Our bodies are designed to eat. Our mouths, teeth, salivary glands, tongue, esophagus, stomach...they all serve the purpose of nourishing us. When we don't eat, our bodies clearly communicate to us that something's wrong. They ache from pain and they yearn for food.

People everywhere are aching and yearning in pain from a different kind of malnourishment. They aren't doing what they are designed for, and they die.

Man has always asked what his purpose is. The question has existed for as long as man has existed. Why are we here?! What are we for, if anything? It's clear that we're designed for something larger than this life. Why else would we ache and yearn so much? We have so much desire inside of us that is almost always unsatisfied. Why? What do we desire?

We find comfort in relationships, in feeling wanted, and in feeling needed. We desire companionship, and most of all we NEED love. We find purpose and joy when we have love. It's the selfish, the lonely, and the closed souls who are miserable. To love is to have a healthy soul. To go without love is against our design, just like going without food goes against our design; it will make us sick and eventually kill us.

It's kind of like a love-shaped hole, but I wouldn't even call it a hole. I'd call it an existence. We're nothing without it.

We are nothing without the Creator. The Creator designed us in His image. Did you ever wonder what that means? It probably doesn't mean that he made us look physically like Him. I think that when He designed us, He designed us to love. That's His mark on us, because HE IS LOVE. And He didn't just put it in our souls, He did put it on our bodies as well. Sex is supposed to be a physical manifestation of love. That's why, when it's misused, it causes us so much pain.

If there is a heaven, then it must be made of love.

Friday, February 5, 2010

Significant Books, Part VI

[Again, this series of Significant Books isn't necessarily my favorite books, but rather, books that have influenced me in my life or shaped my philosophy in some significant way.]

Nearly 6 years ago, I was sitting in my Baptist Sunday School class as the teacher was handing out blank cards to everyone. "We want to make this class interesting and relevant to you," he said, "so write down anything you might want to learn more about, and we'll try to answer your questions in the coming classes." I wrote down the weightiest question on mind--"What is the difference between Catholics & Protestants, and why are Protestants right?"

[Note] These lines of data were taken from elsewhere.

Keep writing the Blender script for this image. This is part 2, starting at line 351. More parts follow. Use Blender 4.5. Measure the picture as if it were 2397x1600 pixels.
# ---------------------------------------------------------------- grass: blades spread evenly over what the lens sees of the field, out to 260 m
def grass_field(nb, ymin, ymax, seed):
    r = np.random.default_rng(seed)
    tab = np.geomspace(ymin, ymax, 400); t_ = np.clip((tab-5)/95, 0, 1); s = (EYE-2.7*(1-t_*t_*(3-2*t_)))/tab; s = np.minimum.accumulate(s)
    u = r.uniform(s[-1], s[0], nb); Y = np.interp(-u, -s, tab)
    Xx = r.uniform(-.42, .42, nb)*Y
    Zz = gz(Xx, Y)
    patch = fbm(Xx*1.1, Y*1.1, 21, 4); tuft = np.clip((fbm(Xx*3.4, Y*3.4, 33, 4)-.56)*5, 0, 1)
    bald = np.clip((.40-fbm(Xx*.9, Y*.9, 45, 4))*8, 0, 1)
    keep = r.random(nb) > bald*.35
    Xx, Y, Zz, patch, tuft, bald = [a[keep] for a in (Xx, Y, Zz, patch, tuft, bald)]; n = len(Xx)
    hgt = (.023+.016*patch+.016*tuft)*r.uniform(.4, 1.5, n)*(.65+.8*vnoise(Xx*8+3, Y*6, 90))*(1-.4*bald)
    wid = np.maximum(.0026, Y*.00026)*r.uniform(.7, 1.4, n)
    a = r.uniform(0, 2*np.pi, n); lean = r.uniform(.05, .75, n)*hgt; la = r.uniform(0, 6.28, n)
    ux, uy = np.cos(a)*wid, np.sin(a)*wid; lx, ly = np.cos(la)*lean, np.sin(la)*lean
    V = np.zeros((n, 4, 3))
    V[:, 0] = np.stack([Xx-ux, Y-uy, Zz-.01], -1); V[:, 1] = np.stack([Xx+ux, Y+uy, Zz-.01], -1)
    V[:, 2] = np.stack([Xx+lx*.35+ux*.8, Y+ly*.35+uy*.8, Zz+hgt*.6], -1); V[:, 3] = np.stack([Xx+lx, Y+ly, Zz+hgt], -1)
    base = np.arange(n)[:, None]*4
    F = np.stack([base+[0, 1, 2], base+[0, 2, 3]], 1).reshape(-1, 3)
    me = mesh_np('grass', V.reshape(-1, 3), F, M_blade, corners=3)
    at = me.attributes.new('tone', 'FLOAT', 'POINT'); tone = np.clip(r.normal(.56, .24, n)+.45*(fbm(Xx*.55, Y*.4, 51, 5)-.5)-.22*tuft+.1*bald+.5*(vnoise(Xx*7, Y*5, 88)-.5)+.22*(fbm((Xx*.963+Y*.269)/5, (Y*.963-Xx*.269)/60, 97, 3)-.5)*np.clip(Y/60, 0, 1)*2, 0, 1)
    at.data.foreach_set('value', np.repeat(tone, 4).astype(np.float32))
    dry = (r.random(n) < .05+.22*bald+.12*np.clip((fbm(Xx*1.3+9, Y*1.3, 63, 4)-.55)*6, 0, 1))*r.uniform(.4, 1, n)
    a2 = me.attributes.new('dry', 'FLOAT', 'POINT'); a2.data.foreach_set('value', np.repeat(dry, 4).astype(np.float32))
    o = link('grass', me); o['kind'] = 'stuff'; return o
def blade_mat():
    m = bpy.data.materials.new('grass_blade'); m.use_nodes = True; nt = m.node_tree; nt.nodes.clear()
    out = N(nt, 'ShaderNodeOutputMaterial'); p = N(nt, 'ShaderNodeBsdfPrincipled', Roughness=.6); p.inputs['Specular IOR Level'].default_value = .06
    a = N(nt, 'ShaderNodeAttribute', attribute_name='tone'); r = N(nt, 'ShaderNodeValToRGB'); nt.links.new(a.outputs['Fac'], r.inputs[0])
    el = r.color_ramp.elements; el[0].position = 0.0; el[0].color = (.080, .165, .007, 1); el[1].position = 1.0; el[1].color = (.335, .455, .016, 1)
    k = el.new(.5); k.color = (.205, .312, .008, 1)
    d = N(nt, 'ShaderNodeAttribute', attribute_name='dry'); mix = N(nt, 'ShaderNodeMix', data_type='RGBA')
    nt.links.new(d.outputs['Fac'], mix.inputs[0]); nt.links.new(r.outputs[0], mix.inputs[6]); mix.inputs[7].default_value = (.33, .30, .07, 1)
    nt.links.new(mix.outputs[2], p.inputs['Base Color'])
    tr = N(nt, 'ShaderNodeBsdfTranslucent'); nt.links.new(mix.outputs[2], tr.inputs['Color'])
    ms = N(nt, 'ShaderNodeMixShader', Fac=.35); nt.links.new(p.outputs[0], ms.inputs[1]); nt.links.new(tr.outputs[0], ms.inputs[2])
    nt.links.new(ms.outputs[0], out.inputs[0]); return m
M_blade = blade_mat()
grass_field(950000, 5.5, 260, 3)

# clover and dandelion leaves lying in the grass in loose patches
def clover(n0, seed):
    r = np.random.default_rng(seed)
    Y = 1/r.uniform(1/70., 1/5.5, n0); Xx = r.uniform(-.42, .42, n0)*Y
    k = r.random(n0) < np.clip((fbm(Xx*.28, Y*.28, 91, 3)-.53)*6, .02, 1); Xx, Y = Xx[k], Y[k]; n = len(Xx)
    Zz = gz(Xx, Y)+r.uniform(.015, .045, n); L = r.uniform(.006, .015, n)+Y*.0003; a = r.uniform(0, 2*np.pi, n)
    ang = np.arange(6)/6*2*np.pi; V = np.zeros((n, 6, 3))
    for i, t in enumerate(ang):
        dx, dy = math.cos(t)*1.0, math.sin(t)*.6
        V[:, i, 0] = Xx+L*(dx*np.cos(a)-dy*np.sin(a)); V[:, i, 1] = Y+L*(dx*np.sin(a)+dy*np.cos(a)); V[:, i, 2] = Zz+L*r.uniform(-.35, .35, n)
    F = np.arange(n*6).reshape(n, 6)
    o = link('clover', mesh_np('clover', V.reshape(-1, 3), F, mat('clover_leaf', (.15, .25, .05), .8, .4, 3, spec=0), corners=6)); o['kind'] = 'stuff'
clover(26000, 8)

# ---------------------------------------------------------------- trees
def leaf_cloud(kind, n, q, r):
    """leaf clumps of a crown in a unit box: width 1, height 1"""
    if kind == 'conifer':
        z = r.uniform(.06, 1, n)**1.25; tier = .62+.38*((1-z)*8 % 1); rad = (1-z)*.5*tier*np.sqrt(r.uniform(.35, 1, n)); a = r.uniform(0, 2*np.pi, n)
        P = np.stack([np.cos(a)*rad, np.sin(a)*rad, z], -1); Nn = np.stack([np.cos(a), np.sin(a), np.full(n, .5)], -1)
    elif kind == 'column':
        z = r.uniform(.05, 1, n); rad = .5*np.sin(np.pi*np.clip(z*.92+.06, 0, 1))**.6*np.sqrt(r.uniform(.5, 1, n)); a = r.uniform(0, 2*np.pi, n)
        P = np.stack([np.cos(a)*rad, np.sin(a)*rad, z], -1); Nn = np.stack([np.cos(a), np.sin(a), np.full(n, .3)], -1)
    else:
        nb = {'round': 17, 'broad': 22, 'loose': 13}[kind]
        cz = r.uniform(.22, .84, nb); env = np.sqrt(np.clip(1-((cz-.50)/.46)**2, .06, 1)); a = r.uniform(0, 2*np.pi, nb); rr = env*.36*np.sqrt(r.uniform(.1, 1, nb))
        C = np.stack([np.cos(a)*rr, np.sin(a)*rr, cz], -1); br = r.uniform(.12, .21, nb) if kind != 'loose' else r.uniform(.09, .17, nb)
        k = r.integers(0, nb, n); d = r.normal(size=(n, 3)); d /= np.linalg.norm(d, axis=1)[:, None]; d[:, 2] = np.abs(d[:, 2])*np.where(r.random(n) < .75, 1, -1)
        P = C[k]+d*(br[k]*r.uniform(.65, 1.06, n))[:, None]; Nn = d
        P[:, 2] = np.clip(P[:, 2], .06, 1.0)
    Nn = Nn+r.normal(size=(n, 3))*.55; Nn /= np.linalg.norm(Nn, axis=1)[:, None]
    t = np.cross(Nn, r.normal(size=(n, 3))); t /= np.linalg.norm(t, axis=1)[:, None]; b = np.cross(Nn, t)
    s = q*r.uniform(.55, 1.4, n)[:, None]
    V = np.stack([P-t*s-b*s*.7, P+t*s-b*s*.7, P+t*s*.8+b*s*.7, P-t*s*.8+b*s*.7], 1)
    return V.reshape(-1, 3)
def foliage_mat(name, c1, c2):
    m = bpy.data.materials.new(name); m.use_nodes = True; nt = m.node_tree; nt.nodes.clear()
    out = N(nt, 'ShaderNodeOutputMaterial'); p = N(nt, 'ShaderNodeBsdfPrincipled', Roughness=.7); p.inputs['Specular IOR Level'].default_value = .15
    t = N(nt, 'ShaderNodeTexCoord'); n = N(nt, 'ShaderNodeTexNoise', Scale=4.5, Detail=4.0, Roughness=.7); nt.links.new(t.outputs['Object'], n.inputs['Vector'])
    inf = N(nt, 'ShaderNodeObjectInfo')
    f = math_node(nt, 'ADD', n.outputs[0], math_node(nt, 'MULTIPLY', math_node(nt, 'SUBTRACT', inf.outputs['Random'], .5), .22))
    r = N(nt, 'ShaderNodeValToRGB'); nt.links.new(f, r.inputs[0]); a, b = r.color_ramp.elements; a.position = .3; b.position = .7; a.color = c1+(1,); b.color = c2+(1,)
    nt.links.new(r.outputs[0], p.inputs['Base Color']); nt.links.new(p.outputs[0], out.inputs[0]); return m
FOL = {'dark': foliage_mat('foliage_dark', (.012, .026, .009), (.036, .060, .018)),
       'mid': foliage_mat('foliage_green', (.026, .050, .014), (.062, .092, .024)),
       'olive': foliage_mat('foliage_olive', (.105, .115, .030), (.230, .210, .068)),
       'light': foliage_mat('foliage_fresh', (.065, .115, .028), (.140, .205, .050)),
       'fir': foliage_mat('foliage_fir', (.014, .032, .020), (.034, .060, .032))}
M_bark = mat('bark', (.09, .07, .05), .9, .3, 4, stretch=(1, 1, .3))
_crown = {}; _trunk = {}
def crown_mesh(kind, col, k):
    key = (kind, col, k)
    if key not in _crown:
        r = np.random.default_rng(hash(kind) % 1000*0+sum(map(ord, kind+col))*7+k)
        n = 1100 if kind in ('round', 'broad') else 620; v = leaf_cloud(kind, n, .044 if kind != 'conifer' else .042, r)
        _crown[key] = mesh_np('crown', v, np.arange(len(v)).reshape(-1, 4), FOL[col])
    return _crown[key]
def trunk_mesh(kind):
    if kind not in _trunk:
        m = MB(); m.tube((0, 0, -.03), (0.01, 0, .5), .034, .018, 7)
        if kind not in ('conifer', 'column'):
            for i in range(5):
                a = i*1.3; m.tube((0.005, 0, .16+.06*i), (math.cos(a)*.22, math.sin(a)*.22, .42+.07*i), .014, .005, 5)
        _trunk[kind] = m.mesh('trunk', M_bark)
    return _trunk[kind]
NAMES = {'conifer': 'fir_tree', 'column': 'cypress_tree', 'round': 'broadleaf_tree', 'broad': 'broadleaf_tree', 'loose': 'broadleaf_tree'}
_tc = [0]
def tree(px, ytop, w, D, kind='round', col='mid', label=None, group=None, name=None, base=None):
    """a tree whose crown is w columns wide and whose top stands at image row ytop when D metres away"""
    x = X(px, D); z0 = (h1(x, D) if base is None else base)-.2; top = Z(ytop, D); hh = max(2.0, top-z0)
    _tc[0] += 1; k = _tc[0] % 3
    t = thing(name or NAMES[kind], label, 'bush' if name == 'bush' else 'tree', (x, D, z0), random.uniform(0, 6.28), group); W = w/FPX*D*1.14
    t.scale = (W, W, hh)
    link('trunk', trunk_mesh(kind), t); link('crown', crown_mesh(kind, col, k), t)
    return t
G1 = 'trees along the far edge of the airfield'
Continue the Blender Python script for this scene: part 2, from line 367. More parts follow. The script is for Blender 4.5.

At that point, Catholicism was a large question mark in my mind--grown larger from my parents obvious interest in it. I knew it was controversial, but I had never heard a clear explanation as to what it was or why it was supposedly teaching a "different gospel."

I was probably more attentive during our next Sunday School class than I had ever been before. Afterward, I was unconvinced. I knew the arguments didn't hold water, and I was dying to know how to answer them. Catholicism and Fundamentalism by Karl Keating was the first book Dad gave me to help answer my many questions. I ate this thing like candy. It solidified all that I knew was right, but couldn't explain till that point. It pointed out the Scriptures and gave a true representation of what the Church taught. For the first year of our conversion, as I searched the Scriptures with new openness, I used this book as a tool to understand what the Church taught about it and why.

This book really didn't change a thing about what I believed. I knew that I was a Christian and I wanted to follow God. But the Church gave me a fuller and deeper understanding of Christianity and the tools to follow God in even more radical ways. It made my Christian faith more of a reality.

The first half of this book exposes the holes in prominent anti-Catholic literature. The second half answers the common accusations against the Church. As I said, it was the first book of its kind I had ever read. It opened the door to MANY other books, and "Catholic apologetics" became one of my biggest passions. Catholicism and Fundamentalism will always be significant to me because it was a gateway for such a huge change in my life.

I am still very passionate about defending and building up the Church; in fact, it is one of the main reasons why I've gotten involved in blogging. After 5 years of being Catholic, I've received so many spiritual (and intellectual) gifts of God through the Church, and few things give me more joy than sharing that with others.

But really, the biggest thing that this book spurred on was not a desire to teach or explain Catholicism to others (though that goes along with it). The most amazing thing I've learned is that I can never stop learning! God is infinite, so we can go on learning about Him and growing closer to Him forever. I want to keep a hunger for the truth and an eagerness to share it.

Friday, January 15, 2010

Against Ingratitude


I've decided that I'm fed up with the attitude of students toward school. There just seems to be constant complaining, as if education were this horrible thing that nobody should have to undergo. Yes, I know that school can be a drag. As a high school senior, I've had my share of late-night cramming, piles of tough homework, & substandard teachers. And yes, I also know that our education system isn't the best. But learning is good, and whether it's always pleasant or not is beside the point. We should appreciate what we have and take advantage of it as much as we can.

If only we could change our perspective! I admit that I've been pulled into the trap of cynicism over the past 4 years. It's hard to sing a different tune from everyone else. But really, school can be enjoyable and rewarding when you're in the right mindset.

Education is a privilege. Learning is a valuable formative process. Knowledge is one of the most powerful tools we can use in our lives. Study gives us a wider understanding of the created world, and of God Himself. <--that's the kind of mindset we should be trying to stay in.

Lately, I've been liking school more. Trying to communicate in a different language is challenging, but rewarding. Finding frequencies, wavelengths, & energy of rays takes work, but it's gratifying. Sitting through a class on Western Civilization might not be my first choice of things to do at 9 AM, but it's interesting stuff that's worth knowing.

I'm in an elite group of people--I get the chance to have an education that billions of other kids have never had--and I need to be more grateful for that.